Rape Happens Here
In the early 1980s, staff members in one of Swarthmore’s libraries began hanging reams of white computer paper in the bathroom stalls, which students would use to gossip about cute boys or gripe about homework. A few years ago, pieces of white paper of a different sort began appearing in campus bathrooms. They’re printed up by the administration and emblazoned with the words SEXUAL ASSAULT RESOURCES. One of those resources, as of a couple years ago, was a student named Lisa Sendrow. Last spring, for the first time, Sendrow herself needed to reach out to someone whose name appeared on the white piece of paper.
Sendrow is a 23-year-old brunette from Princeton, New Jersey. Her mother is from Mexico; her dad is a Jewish guy from the Bronx. She graduated last spring and works in health care in Washington, D.C. If 3,000 smiling Facebook photos are a good barometer, her four years at Swarthmore seem to have passed by untroubled. But in the midwinter of 2013, Sendrow says, she was in her room with a guy with whom she’d been hooking up for three months. They’d now decided — mutually, she thought — just to be friends. When he ended up falling asleep on her bed, she changed into pajamas and climbed in next to him. Soon, he was putting his arm around her and taking off her clothes. “I basically said, ‘No, I don’t want to have sex with you.’ And then he said, ‘Okay, that’s fine’ and stopped,” Sendrow told me. “And then he started again a few minutes later, taking off my panties, taking off his boxers. I just kind of laid there and didn’t do anything — I had already said no. I was just tired and wanted to go to bed. I let him finish. I pulled my panties back on and went to sleep.”

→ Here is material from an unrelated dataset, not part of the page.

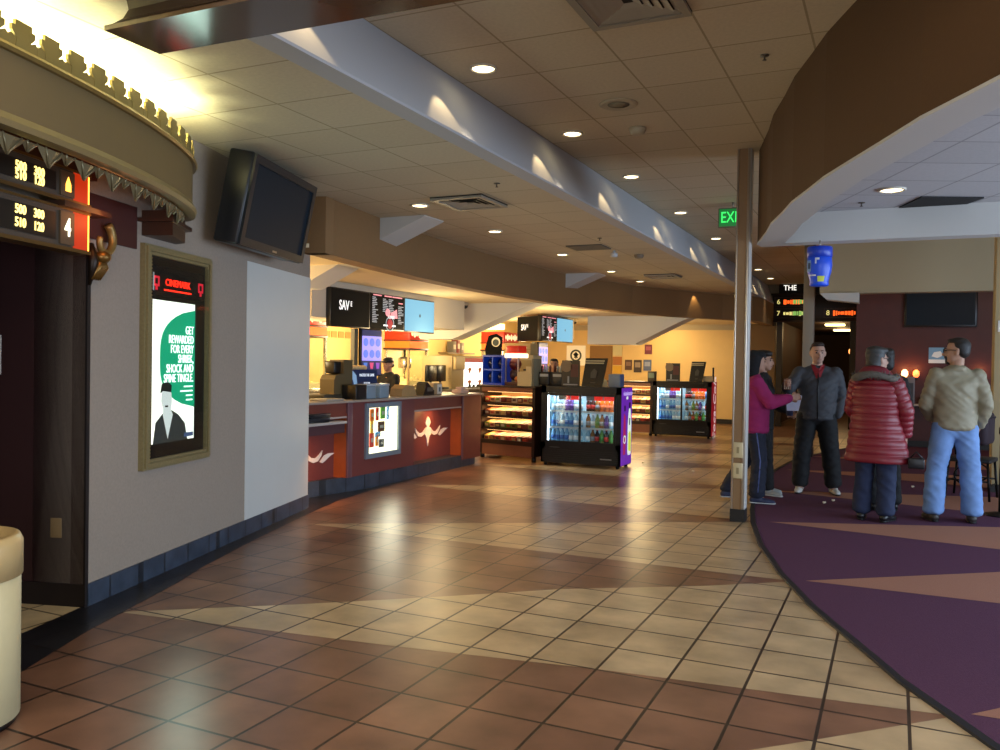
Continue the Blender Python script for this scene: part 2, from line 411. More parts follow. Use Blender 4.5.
def far_end():
    # far wall of the concession with darker upper band
    mb = MB()
    mb.box(-9.7,-2.78,22.4,22.6,0,2.45,0); mb.box(-9.7,-2.78,22.4,22.6,2.45,3.65,1)
    mb.box(-2.95,-2.78,22.38,22.4,0,2.8,2)
    mb.box(-3.7,-2.95,22.385,22.4,0,2.8,2)
    mb.box(-2.78,-.85,22.4,22.6,2.66,3.65,1)
    mb.box(-.85,6,22.4,22.6,0,3.65,2)
    struct('wall_back', mb, [M_yellow, M_tan, mat('dim tan paint', '#6b5233', .7)])
    b = MB(); b.box(-9.6,-2.78,22.37,22.4,0,.12); struct('baseboard_back', b, mat('black base', '#151210', .5))
    # concession back and near walls
    mb = MB(); mb.box(-9.7,-9.5,6.4,22.4,0,2.66); struct('wall_concession', mb, mat('buttery wall paint', '#dcbf7e', .6, noise=.04))
    mb = MB(); mb.box(-9.6,-5.45,6.5,6.72,0,2.66); struct('wall_concession.001', mb, M_yellow)
    # theatre hall beyond the sign
    M_h = mat('hall wall', '#4b3017', .7, noise=.1)
    mb = MB(); mb.box(-3.0,-2.78,22.6,33,0,2.9); mb.box(-.85,-.6,22.6,33,0,2.9); mb.box(-3.0,-.6,33,33.2,0,2.9); mb.box(-3,-.6,22.6,33.2,2.72,2.9)
    struct('wall_hall', mb, M_h)
    # open double door frame
    for i, x in enumerate((-2.74,-1.02)):
        d = MB(); d.box(x,x+.13,22.34,22.6,0,2.66); struct('door_frame' if i == 0 else 'door_frame.001', d, mat('dark wood', '#1d120b', .5))
    # lounge end wall
    mb = MB(); mb.box(-.72,6,18.2,18.35,0,3.65,0); mb.box(-.72,-.6,18.35,22.4,0,3.65,1)
    struct('wall_lounge', mb, [M_red, mat('dim tan paint', '#6b5233', .7)])
    mb = MB(); mb.box(-1.13,6,14.5,14.75,2.70,3.65); struct('wall_lounge_soffit', mb, M_tan)
    b = MB(); b.box(-.72,6,18.17,18.2,0,.12); struct('baseboard_lounge', b, mat('black base', '#151210', .5))
    f = MB(); f.extr((-1.12,14.4,2.70), (1,0,0), (0,0,1), [(0,.0),(.1,-.10),(.58,-.16),(.58,.0)], -.3)
    struct('trim_4', f, M_white)
    # side and rear walls out of frame keep the room closed
    mb = MB(); mb.box(6,6.2,-5,23,0,3.66); struct('wall_right', mb, M_tan)
    mb = MB(); mb.box(-6,6.2,-5.2,-5,0,3.66); struct('wall_rear', mb, M_tan)
far_end()

# ---- sloped ceiling fins over the concession
def fins():
    def fin(name, y0, y1, low, top):
        # low / top: matching rows of (x, z); built as convex segments
        mb = MB(); n = len(low); vs = []
        for (x, z), zt in zip(low, top): vs += [(x,y0,z),(x,y1,z),(x,y1,zt),(x,y0,zt)]
        fs = [(0,1,2,3),(4*n-1,4*n-2,4*n-3,4*n-4)]
        for i in range(n-1):
            a = 4*i; b = a+4
            fs += [(a,b,b+1,a+1),(a+1,b+1,b+2,a+2),(a+2,b+2,b+3,a+3),(a+3,b+3,b,a)]
        mb.add(vs, fs); struct(name, mb, M_white)
    fin('beam.001', 7.95, 8.38, [(-4.68,3.09),(-5.33,2.83),(-5.50,2.745),(-5.51,2.60),(-5.82,2.599),(-6.35,2.36),(-6.95,2.36)], [3.1,3.1,3.1,2.61,2.61,2.61,2.61])
    fin('beam.002', 14.0, 14.45, [(-4.73,3.09),(-5.38,2.83),(-5.50,2.77),(-5.51,2.60),(-5.91,2.599),(-7.6,1.93),(-8.3,1.93)], [3.1,3.1,3.1,2.61,2.61,2.61,2.61])
    fin('beam.003', 18.3, 18.9, [(-3.95,2.6),(-4.2,2.5),(-5.3,1.96),(-6.4,1.96)], [2.61,2.61,2.61,2.61])
fins()
# menu bulkheads
b = MB(); b.box(-7.9,-7.08,9.1,13.5,2.08,2.62); struct('beam.004', b, mat('warm white paint', '#cfc7b4', .7))
b = MB(); b.box(-7.9,-7.12,17.85,19.35,2.1,2.62); struct('beam.005', b, mat('warm white paint', '#cfc7b4', .7))
# ------------------------------------------------------------------ columns
def columns():
    c = thing('column', 'tan square column with pale metal corner trim and black base at the carpet edge', 'column', (-1.355,8.37,0))
    mb = MB()
    mb.box(-.05,.05,-.04,.10,.12,3.6,0); mb.build('shaft', M_colwood, c)
    b = MB(); b.box(-.068,.07,-.052,.11,0,.12); b.build('base', mat('black base', '#151210', .5), c)
    for x0, x1 in ((-.064,-.046),(.034,.058)):
        t = MB(); t.bbox(x0,x1,-.05,-.025,.12,3.6,.004); t.build('corner_trim', M_alu, c)
    t = MB(); t.bbox(.058,.068,-.04,.10,.12,3.6,.004); t.build('edge_trim', mat('pale edge trim', '#bdbab3', .4), c)
    for z in (.62,.42):
        p = MB(); p.bbox(-.045,.045,-.066,-.05,z,z+.15,.006); pp = p.build('outlet_plate', mat('cream plastic', '#c7b68d', .45), c)
        q = MB(); q.box(-.012,.012,-.068,-.066,z+.045,z+.105); q.build('socket', mat('dim cream plastic', '#97865f', .5), pp)
    c['kind'] = 'thing'
    c2 = thing('column', 'slim grey column with black foot standing by the far carpet edge', 'column', (-1.335,15.05,0))
    mb = MB(); mb.bbox(-.085,.085,-.085,.085,.16,3.6,.006); mb.build('shaft', mat('grey column paint', '#8d8577', .6), c2)
    b = MB(); b.box(-.11,.11,-.11,.11,0,.16); b.build('base', mat('black base', '#151210', .5), c2)
    c3 = thing('column', 'cream square column beside the wrought iron seating', 'column', (1.30,12.1,0))
    mb = MB(); mb.bbox(-.2,.2,-.15,.15,.1,3.6,.006); mb.build('shaft', mat('cream column paint', '#a89670', .6), c3)
    b = MB(); b.box(-.21,.21,-.16,.16,0,.1); b.build('base', mat('black base', '#151210', .5), c3)
    s = MB(); s.bbox(-.17,-.09,-.162,-.15,1.98,2.12,.004); s.build('switch_plate', mat('white plastic', '#d8d8d4', .4), c3)
columns()

# ------------------------------------------------------------------ ceiling fixtures
M_lens = mat('downlight lens', '#fff2cf', .5, emit='#ffe6b0', es=6)
def downlights():
    def make(x, y, z, r, label, group):
        o = MB().lathe([(r*1.2,0),(r*1.2,-.012),(r*1.02,-.016),(r*.98,-.004)], seg=24).build('ceiling_light', mat('fixture white', '#cfc8b8', .5))
        o.location = (x,y,z); tag(o, label, 'ceiling light', group)
        l = MB().lathe([(r*.97,-.004),(r*.9,-.009),(.01,-.011)], seg=24).build('lens', M_lens, o)
        return o
    for i, y in enumerate((5.38,7.21,9.09,11.46,13.97,18.68,20.64)):
        make(-2.70, y, 3.6, .082, f'warm recessed downlight beside the ceiling step, {ORD[i]} of its row from the camera', 'downlights along the ceiling step')
        lamp('downlight_lamp', 'SPOT', (-2.68,y,3.57), 38, (1,.8,.55), (-2.68,y,0), spot_size=.75, spot_blend=1, shadow_soft_size=.06)
    for i, y in enumerate((7.43,9.21,11.49,13.82,15.62)):
        make(-4.43, y, 3.1, .08, f'warm recessed downlight in the low ceiling by the soffit, {ORD[i]} from the camera', 'downlights by the soffit')
        lamp('downlight_lamp', 'SPOT', (-4.43,y,3.07), 32, (1,.78,.52), (-4.43,y,0), spot_size=1.5, spot_blend=.9, shadow_soft_size=.06)
    make(-3.84,19.1,3.1,.08,'small warm downlight near the curved end of the low ceiling', 'downlights by the soffit')
    make(-.054,7.58,2.97,.09,'bright recessed downlight alone in the lounge ceiling', 'lounge downlight')
    # added grazing spots without fixtures make the scallops on the bulkhead step
    for y in (3.55,5.08,6.84,8.62,10.85,13.0,15.2,19.3):
        lamp('scallop_helper', 'SPOT', (-2.76,y,3.50), 6, (1,.70,.34), (-2.76,y,3.0), spot_size=1.35, spot_blend=.3, shadow_soft_size=.02)
    lamp('scallop_helper', 'SPOT', (-3.9,18.15,3.08), 6, (1,.7,.3), (-4.0,18.3,2.4), spot_size=1.2, spot_blend=.5, shadow_soft_size=.02)
downlights()

def vents():
    def louvre(name, x0, x1, y0, y1, z, label, rings=4):
        o = thing(name, label, 'air vent', ((x0+x1)/2,(y0+y1)/2,z)); w = (x1-x0)/2; d = (y1-y0)/2
        b = MB(); b.box(-w,w,-d,d,-.012,.0); b.build('back_plate', mat('vent dark', '#17140f', .8), o)
        f = MB(); f.frame((-w,d,-.012),(1,0,0),(0,-1,0),2*w,2*d,.05,.02); f.build('frame', mat('vent grey', '#8e8778', .5), o)
        for k in range(rings):
            t = .12+.8*k/rings
            ww, dd = w*(1-t), d*(1-t)
            s = MB()
            for (ax, ay, bx, by) in ((-ww,-dd,ww,-dd),(ww,-dd,ww,dd),(ww,dd,-ww,dd),(-ww,dd,-ww,-dd)):
                p = Vector((ax,ay,-.028)); q = Vector((bx,by,-.028)); inn = (-(p+q)/2); inn.z = 0; inn.normalize()
                g = .045
                s.add([p,q,q+inn*g+Z_*.016-(q-p).normalized()*g,p+inn*g+Z_*.016+(q-p).normalized()*g],[(0,1,2,3)],0)
                s.add([p+Z_*.003,q+Z_*.003,q+inn*g+Z_*.019-(q-p).normalized()*g,p+inn*g+Z_*.019+(q-p).normalized()*g],[(3,2,1,0)],0)
            s.build('louvre', mat('vent light', '#a39b8a', .5), o)
        return o
    louvre('ceiling_vent',-1.74,-1.13,4.38,4.99,3.6,'large square louvred air vent in the ceiling above the foreground tiles',5)
    louvre('ceiling_vent',-4.14,-3.58,7.13,7.73,3.1,'square louvred air vent in the low ceiling beside the first downlight')
    o = MB().box(-4.07,-3.57,10.68,11.12,3.085,3.1).build('return_grille', mat('return grille', '#57524a', .8)); tag(o,'plain grey return grille in the low ceiling beyond the louvred vent','air vent')
    louvre('ceiling_vent',-4.05,-3.5,14.5,15.05,3.1,'small dark louvred vent near the last low ceiling downlights',3)
    o = MB(); o.add([(.0,8.42,2.957),(.17,7.97,2.957),(.65,8.18,2.957),(.54,8.42,2.957),(.0,8.42,2.97),(.17,7.97,2.97),(.65,8.18,2.97),(.54,8.42,2.97)],[(0,3,2,1),(4,5,6,7),(0,1,5,4),(1,2,6,5),(2,3,7,6),(3,0,4,7)])
    o = o.build('return_grille', mat('black grille', '#191817', .8)); tag(o,'black return grille in the lounge ceiling beside its downlight','air vent')
    # speaker, smoke detector, sprinklers
    o = MB().lathe([(.155,0),(.155,-.008),(.13,-.016),(.11,-.006),(.09,-.008),(.01,-.01)], seg=28).build('ceiling_speaker', mat('speaker beige', '#b3a68a', .6)); o.location = (-2.06,6.54,3.6); tag(o,'flat round beige speaker in the main ceiling','ceiling speaker')
    g = MB().lathe([(.088,-.009),(.01,-.013)], seg=24).build('grille', mat('speaker mesh', '#938669', .8), o)
    o = MB().lathe([(.075,0),(.075,-.02),(.062,-.05),(.04,-.06),(.01,-.06)], seg=24).build('smoke_detector', mat('detector beige', '#b5a98d', .5)); o.location = (-2.11,7.27,3.6); tag(o,'domed smoke detector hanging from the ceiling near the round speaker','smoke detector')
    o = MB().lathe([(.07,0),(.07,-.02),(.055,-.05),(.01,-.055)], seg=20).build('smoke_detector', mat('detector dark', '#75695a', .5)); o.location = (-3.4,11.9,3.1); tag(o,'smoke detector in the low ceiling near the step','smoke detector')
    for (x,y,z,l) in ((-.84,5.89,3.6,'sprinkler head in the ceiling in front of the brown fascia'),(-3.25,6.78,3.1,'sprinkler head in the low ceiling above the louvred vent'),(-3.42,10.17,3.1,'sprinkler head in the low ceiling by the grey grille'),(-.3,8.1,2.97,'sprinkler head in the lounge ceiling')):
        o = MB().lathe([(.03,0),(.03,-.006),(.006,-.008),(.006,-.03),(.014,-.032),(.014,-.035)], seg=14).build('sprinkler', mat('steel dark', '#5c564c', .4, .6)); o.location=(x,y,z); tag(o,l,'sprinkler')
    o = MB().lathe([(.02,0),(.02,-.03),(.05,-.04),(.05,-.09),(.01,-.095)], seg=16).build('emergency_light', mat('pale plastic', '#b9bcc0', .5)); o.location=(-3.6,11.35,3.1); tag(o,'small pale emergency light hanging below the grey grille','emergency light')
    o = MB().lathe([(.17,0),(.17,-.02),(.01,-.021)], seg=24).build('ceiling_disc', mat('orange tan disc', '#a5713f', .6)); o.location=(-1.75,15.1,3.6); tag(o,'flat orange tan disc on the ceiling beyond the lounge header','ceiling disc')
    for (x,y,l) in ((-7.2,13.75,'black dome camera under the concession ceiling beside the first menu board'),(-7.2,19.6,'black dome camera beside the farther menu board')):
        o = thing('ceiling_camera', l, 'camera', (x,y,2.6))
        MB().lathe([(.07,0),(.07,-.05),(.06,-.055)], seg=18).build('housing', mat('camera housing','#c4b99f',.5), o)
        MB().lathe([(.058,-.05),(.05,-.09),(.025,-.11),(.005,-.115)], seg=18).build('dome', M_black, o)
vents()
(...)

A month and a half went by before Sendrow paid a visit to Tom Elverson, a drug and alcohol counselor at the school who also served as a liaison to its fraternities. A former frat brother at Swarthmore, he was jolly and bushy-mustached, a human mascot hired a decade earlier to smooth over alumni displeasure at the elimination of the football team, which his father had coached when Elverson was a student. When Sendrow told him she had been raped, he was incredulous. He told her the student was “such a good guy,” she says, and that she must be mistaken. Sendrow left his office in tears. She was so discouraged about going back to the administration that it wasn’t until several months later that she told a dean about the incident. Shortly thereafter, both students graduated, and Sendrow says she was never told the outcome of any investigation. (Elverson, whose position was eliminated by the school last summer, emailed me that he would answer the “great questions” I raised, but never wrote back.)
As the issue of campus assault gains national media traction, stories about incompetent or callous administrators have become bleakly — almost numbingly — familiar. But Sendrow’s account is also quite specific to Swarthmore. The unrest that’s roiled the little U.S. News & World Report juggernaut 11 miles southwest of Philadelphia over the past year — including dozens of allegations of student-on-student sexual assault, two federal investigations, two student-filed federal lawsuits, and four (unprecedented) expulsions for sexual misconduct — nominally revolves around a campus rape problem and an administration accused of abetting it. But the conflict in fact runs deeper: Swarthmore’s 150-year-old Quaker-inspired governing philosophy has collided with the far less forgiving demands of contemporary campus life.